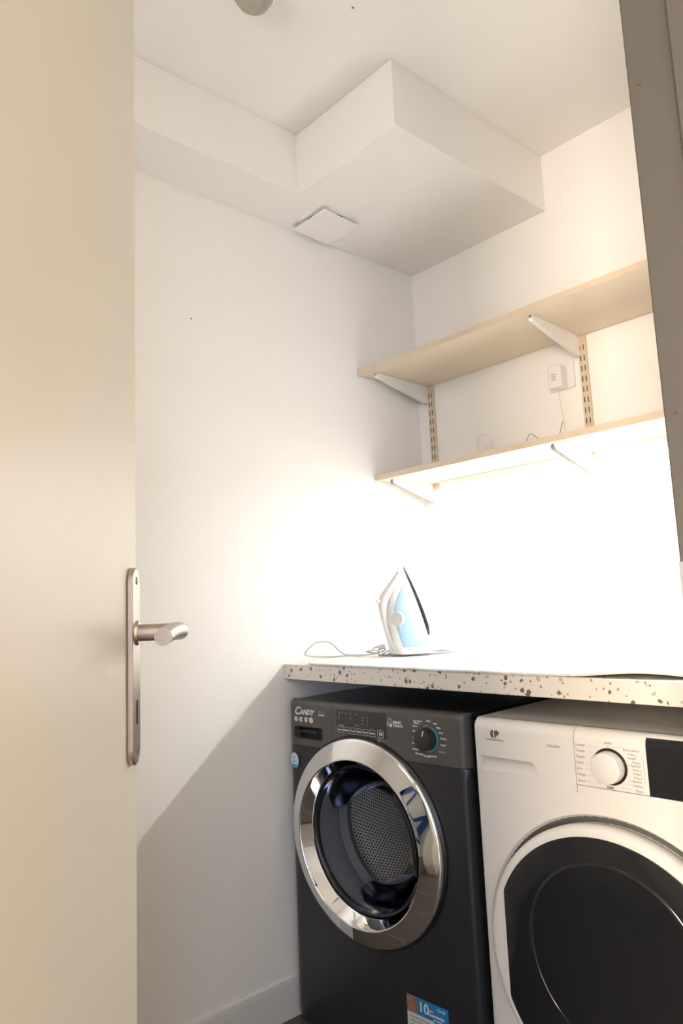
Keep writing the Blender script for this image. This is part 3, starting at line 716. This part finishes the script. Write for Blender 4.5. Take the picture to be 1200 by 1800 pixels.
# door: recess with its shade in the grey, white rim, dark glass cut straight on its left side
bm = B(); lathe(bm, [(.268, .0035), (.262, .0115), (.250, .0150)], D0[0], D0[1], 128); obj('door_recess', bm, M['recess'], dy, smooth=True, label='recess around the door, shade put into its grey')
bm = B(); lathe(bm, [(0, .014), (.250, .014), (.2545, .006), (.2560, -.014), (.2545, -.023), (.2500, -.0285), (.2440, -.0305), (.2380, -.0300), (0, -.0290)], D0[0], D0[1], 160)
dr2 = obj('door', bm, M['white_rim'], dy, smooth=True, label='round white door rim')
bm = B(); N = 160; rows = []
ch = .0715-D0[0]
def gpt(a, s, inset=0):
    r = .2375-inset; x, z = r*math.cos(a), r*math.sin(a)
    x = max(x, ch+inset)
    return (D0[0]+x*s, D0[1]+z*s)
for s, v, ins in ((1, -.0285, 0), (1, -.0318, .0004), (1, -.0332, .0022), (.8, -.0345, .002), (.5, -.0358, .002), (.2, -.0364, .002)):
    rows.append([bm.verts.new((lambda p: (p[0], v, p[1]))(gpt(2*PI*i/N, s, ins))) for i in range(N)])
for A, C in zip(rows, rows[1:]):
    for i in range(N): bm.faces.new((A[i], A[(i+1) % N], C[(i+1) % N], C[i]))
bm.faces.new(rows[-1])
bg = obj('door_glass', bm, M['dark_glass'], dr2, smooth=True, label='dark smoked door glass')
bm = B(); lathe(bm, [(.166, -.0340), (.163, -.0362), (.1595, -.0364), (.157, -.0345)], D0[0]+.004, D0[1]+.03, 128); obj('inner_ring', bm, M['dark_ring'], dr2, smooth=True)

# ------------------------------------------------------------------ ironing mat
NX, NY = 90, 30
bm = B(); top = []; bot = []
MX0, MX1 = wx(-.6)+.035, 1.33
def matedge(x):
    f = DC+.003
    if x > .72: f -= .085*max(0, min(1, (x-.80)/.42))**1.3
    return -f
def lift(x, t):
    return .009*math.exp(-((x-.99)/.085)**2)*max(0, 1-t*3.2)**1.5
for i in range(NX+1):
    x = MX0+(MX1-MX0)*i/NX; ye = matedge(x)
    if x < .10: ye += .10*((.10-x)/(.10-MX0))**2
    rt = []; rb = []
    for j in range(NY+1):
        t = (j/NY)**1.6; y = ye+(-.02-ye)*t
        xx = x+ (wx(y)-wx(-.6))*max(0, 1-(x-MX0)/.2)
        z = HT+.0008+lift(x, t)+.0006*math.sin(x*31+y*9)*math.sin(y*17+x*5)**2
        rt.append(bm.verts.new((xx, y, z+.0052+(-.0018 if j == 0 else 0)))); rb.append(bm.verts.new((xx, y, max(HT+.0002, z-.0003))))
    top.append(rt); bot.append(rb)
for G in (top, bot):
    for a, b in zip(G, G[1:]):
        for j in range(NY): bm.faces.new((a[j], a[j+1], b[j+1], b[j]))
for i in range(NX):
    for j in (0, NY): bm.faces.new((top[i][j], top[i+1][j], bot[i+1][j], bot[i][j]))
for j in range(NY):
    for i in (0, NX): bm.faces.new((top[i][j], top[i][j+1], bot[i][j+1], bot[i][j]))
tag(obj('ironing_mat', bm, M['cloth'], smooth=True), 'thin white quilted ironing mat spread over the terrazzo worktop', 'mat')
ZM = HT+.0066

# ------------------------------------------------------------------ iron rest plate
PA = math.radians(60)
rp = thing('iron_rest', 'flat silvery metal rest with slots lying under the upright iron', 'iron rest', (.180, -.300, ZM+.0002), PA)
pts = []
for k in range(40):
    t = 2*PI*k/40; xx = .122*math.cos(t); yy = .062*math.sin(t)*(1-.22*math.cos(t)*(-1)); pts.append((xx+.002, yy))
bm = B(); prism(bm, pts, 0, .005); o2 = obj('plate', bm, M['plate'], rp)
for yy in (-.024, -.008, .008, .024):
    bm = B(); box(bm, .055, .105-abs(yy)*.3, yy-.002, yy+.002, .005, .0054); obj('slot', bm, M['slot'], rp, label='dark slot')

# ------------------------------------------------------------------ steam iron standing on its heel
IA = math.radians(77)       # heading of the sole normal
iron = thing('steam_iron', 'white and light blue steam iron standing upright on its heel', 'iron', (.2020, -.2975, ZM+.0056), IA)
LEAN = .23
HI = .258
def hw(z):                                   # half width of the outline at height z
    t = z/HI
    return .052*(1-max(0, (t-.12)/.88)**1.75)*(1-.10*max(0, (.12-t)/.12))+.0008
def dep(z):                                  # depth of the body behind the sole
    t = z/HI
    return .006+.092*max(0, 1-t**3.1)*(1-.06*t)
def place(x, y, z): return (x-.215*z, y, z)
def bodysec(z, s, a=1.0):
    """s runs -1..1 round the body from one skirt edge to the other"""
    w = hw(z)*a; d = dep(z)
    th = s*PI/2
    yy = w*math.copysign(abs(math.sin(th))**.50, s); xx = -.006-d*abs(math.cos(th))**.80
    return (xx, yy)
bm = B(); NZ, NS = 40, 28; G = []
for i in range(NZ+1):
    z = .002+(HI-.006)*i/NZ
    G.append([bm.verts.new(place(*bodysec(z, -1+2*k/NS), z)) for k in range(NS+1)])
for a, b in zip(G, G[1:]):
    for k in range(NS): bm.faces.new((a[k], a[k+1], b[k+1], b[k]))
    bm.faces.new((a[0], b[0], b[-1], a[-1]))
bm.faces.new(G[0]); bm.faces.new(G[-1][::-1])
obj('body', bm, M['plastic'], iron, smooth=True)
# sole plate: thin pointed arch in front
bm = B(); F = []; K2 = []
outl = []
NZ2 = 36
for i in range(NZ2+1):
    z = .052+(HI+.004-.052)*i/NZ2; t = (z-.052)/(HI+.004-.052)
    wv = .0585*(1-t**1.75)*(.88+.12*min(1, t/.12)); outl.append((wv, z))
loop = [(-w_, z) for w_, z in outl]+[(w_, z) for w_, z in outl[::-1][1:]]
A = [bm.verts.new(place(.0035, y, z)) for y, z in loop]; C = [bm.verts.new(place(.0015, y, z)) for y, z in loop]; n = len(loop)
bm.faces.new(A); bm.faces.new(C[::-1])
for i in range(n): bm.faces.new((A[i], A[(i+1) % n], C[(i+1) % n], C[i]))
obj('sole_plate', bm, M['sole'], iron, label='dark metal sole plate')
bm = B(); box(bm, -.008, .0018, -.02, .02, .07, .17)
for v in bm.verts: v.co = Vector(place(v.co.x, v.co.y, v.co.z))
obj('sole_mount', bm, M['plastic_grey'], iron)
# heel
bm = B(); hl = [(-.104, -.034), (-.092, -.046), (-.012, -.053), (.000, -.050), (.000, .050), (-.012, .053), (-.092, .046), (-.104, .034)]
prism(bm, hl, 0, .017); obj('heel', bm, M['plastic'], iron, bevel=.004, seg=3)
# blue water tank on each flank, following the body surface
for side in (-1, 1):
    bm = B(); NZ3, NS3 = 30, 12; G = []
    for i in range(NZ3+1):
        t = i/NZ3; z = .020+.185*t
        s1 = .955-.10*t**2; s0 = .24+.10*max(0, .3-t)/.3+.20*max(0, t-.40)**1.2+.45*max(0, (t-.62)/.38)**1.6
        s0 = min(s0, s1-.01*(1+0)); row = []
        for k in range(NS3+1):
            s = side*(s0+(s1-s0)*k/NS3); x, y = bodysec(z, s)
            e = math.sin(PI*k/NS3)**.5*math.sin(PI*max(.0, min(1, t)))**.4
            l = math.hypot(x+.03, y); off = .0006+.0022*e
            row.append(bm.verts.new(place(x+(x+.03)/l*off, y+y/l*off, z)))
        G.append(row)
    for a, b in zip(G, G[1:]):
        for k in range(NS3): bm.faces.new((a[k], a[k+1], b[k+1], b[k]))
    obj('water_tank', bm, M['tank'], iron, smooth=True, label='light blue translucent water tank')
# handle from nose to heel
bm = B(); hp_ = spline([(-.020, 0, .235), (-.055, 0, .200), (-.090, 0, .168), (-.104, 0, .148), (-.110, 0, .122), (-.112, 0, .085), (-.108, 0, .045), (-.094, 0, .010)], 6)
n = len(hp_); rad = [.009+.008*math.sin(PI*min(1, (i/n)*1.3+.12))**1 for i in range(n)]
tube(bm, [place(*p) for p in hp_], [max(.008, r) for r in rad], 16, flat=.85); obj('handle', bm, M['plastic_grey'], iron, smooth=True, label='pale grey handle')
bm = B(); lathe(bm, [(0, -.010), (.0065, -.009), (.0075, 0)], 0, 0, 20)
for v in bm.verts: v.co = Vector(place(-.114+v.co.y, v.co.x, .156+v.co.z))
obj('steam_button', bm, M['plastic'], iron, smooth=True)
# temperature dial on the tank side, both visible from the flank
bm = B(); zc = .103; x, y = bodysec(zc, -.36)
nrm = Vector((x+.02, y, 0)).normalized(); cen = Vector(place(x, y, zc)); tx = Vector((0, 0, 1)); ty = nrm.cross(tx)
rows = []
for r, hgt in ((.0205, .0), (.0205, .007), (.0185, .009), (.010, .0098), (0.0001, .010)):
    rows.append([bm.verts.new(cen+nrm*hgt+tx*r*math.cos(2*PI*k/32)+ty*r*math.sin(2*PI*k/32)) for k in range(32)])
for a, b in zip(rows, rows[1:]):
    for k in range(32): bm.faces.new((a[k], a[(k+1) % 32], b[(k+1) % 32], b[k]))
obj('temperature_dial', bm, M['plastic_grey'], iron, smooth=True)
# cord: leaves the heel, bundle and loose loop on the mat
bm = B(); zc_ = ZM+.0035
wp = [(.135, -.372, zc_+.012), (.118, -.395, zc_), (.10, -.39, zc_+.004), (.085, -.42, zc_+.010), (.105, -.405, zc_+.014), (.12, -.40, zc_+.006), (.08, -.445, zc_), (.05, -.46, zc_+.001), (.01, -.50, zc_), (-.006, -.56, zc_+.006), (-.004, -.585, zc_+.014), (.002, -.575, zc_+.03), (.006, -.545, zc_+.046), (.012, -.50, zc_+.042), (.022, -.475, zc_+.018), (.03, -.455, zc_+.004), (.06, -.44, zc_+.002), (.09, -.41, zc_+.002), (.12, -.375, zc_+.012), (.105, -.385, zc_+.022), (.09, -.40, zc_+.018)]
inv = (Matrix.Translation(iron.location) @ Matrix.Rotation(IA, 4, 'Z')).inverted()
tube(bm, [inv @ p for p in spline(wp, 8)], .0024, 8); obj('power_cord', bm, M['cable'], iron, smooth=True)
bm = B(); pq = [Vector((.102, -.388, zc_+.020)), Vector((.116, -.370, zc_+.024))]
tube(bm, [inv @ p for p in pq], .009, 14); obj('plug', bm, M['plastic_grey'], iron, smooth=True)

= = = = =

Write out an exact copy of the listing, first line through the line containing "M['dark_ring'], dr2, smooth=True)", with the pictures left out.

Keep writing the Blender script for this image. This is part 3, starting at line 716. This part finishes the script. Write for Blender 4.5. Take the picture to be 1200 by 1800 pixels.
# door: recess with its shade in the grey, white rim, dark glass cut straight on its left side
bm = B(); lathe(bm, [(.268, .0035), (.262, .0115), (.250, .0150)], D0[0], D0[1], 128); obj('door_recess', bm, M['recess'], dy, smooth=True, label='recess around the door, shade put into its grey')
bm = B(); lathe(bm, [(0, .014), (.250, .014), (.2545, .006), (.2560, -.014), (.2545, -.023), (.2500, -.0285), (.2440, -.0305), (.2380, -.0300), (0, -.0290)], D0[0], D0[1], 160)
dr2 = obj('door', bm, M['white_rim'], dy, smooth=True, label='round white door rim')
bm = B(); N = 160; rows = []
ch = .0715-D0[0]
def gpt(a, s, inset=0):
    r = .2375-inset; x, z = r*math.cos(a), r*math.sin(a)
    x = max(x, ch+inset)
    return (D0[0]+x*s, D0[1]+z*s)
for s, v, ins in ((1, -.0285, 0), (1, -.0318, .0004), (1, -.0332, .0022), (.8, -.0345, .002), (.5, -.0358, .002), (.2, -.0364, .002)):
    rows.append([bm.verts.new((lambda p: (p[0], v, p[1]))(gpt(2*PI*i/N, s, ins))) for i in range(N)])
for A, C in zip(rows, rows[1:]):
    for i in range(N): bm.faces.new((A[i], A[(i+1) % N], C[(i+1) % N], C[i]))
bm.faces.new(rows[-1])
bg = obj('door_glass', bm, M['dark_glass'], dr2, smooth=True, label='dark smoked door glass')
bm = B(); lathe(bm, [(.166, -.0340), (.163, -.0362), (.1595, -.0364), (.157, -.0345)], D0[0]+.004, D0[1]+.03, 128); obj('inner_ring', bm, M['dark_ring'], dr2, smooth=True)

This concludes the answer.